The happy couple staged a more conventional photo at their intended venue. Photo: Julie Corcoran. Photographer: Julie Corcoran

With time running out Ann Marie said this was the first time she thought the wedding may not happen.

The next venue explored was Chapter One in Cavan Retail Park. A week before the wedding a tearful request was granted, on the proviso that should the country go to Level Five the destination store could not host the couple.

“Then Monday evening came and Level Five was introduced,” the newly wed bride says with the exasperation of someone whose every plan is thwarted, “I spent five hours that day refreshing my phone for that update!”

“9:35 Monday evening, five days to go to the wedding. I turned to himself and said ‘Level Five is in. We have the choice of a filling station or nothing’,” Ann Marie laid out the situation.

The Maxol Filing Station at Cullies was their next option: “Because it was Level Five we knew they would be open as an essential service,” the new groom said.

The owner Jim Burke received a phonecall that Monday evening: “Jim, It’s Ann Marie you know me well. Can I get married in your filing station on Sunday,” Mrs Redmond laughs as she recounts the slightly absurd  conversation.

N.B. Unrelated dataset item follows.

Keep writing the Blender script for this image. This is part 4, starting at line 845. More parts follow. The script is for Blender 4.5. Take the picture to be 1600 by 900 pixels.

After assuring him of her seriousness Jim thought about it. He offered the party an upstairs training room for the ceremony.

In the next five days the couple worked to comply with restrictions in movement, the difference between a government interpretation of ‘essential service’ and a bride-to-be’s understanding, and being socially responsible.

“So much went against us, but all we could do was laugh,” Ann Marie said, her husband adding, “At that point we could have just turned up in bin bags and we would have been happy.”

“On the day of the wedding my sister, who was my bridesmaid asked me, ‘Are you nervous?’ and I said, ‘No, I’m just ready, we’ve finally got to the day of the wedding, nothing else can go wrong’. Our celebrant Joe Armstrong was just so good. You really could not write the drama that we went through,” she said.

So with just six guests, both sets of parents and witnesses, it was a very intimate wedding.

“We wanted something good to come out of this year. It is what kept us going,” Anne Marie concluded.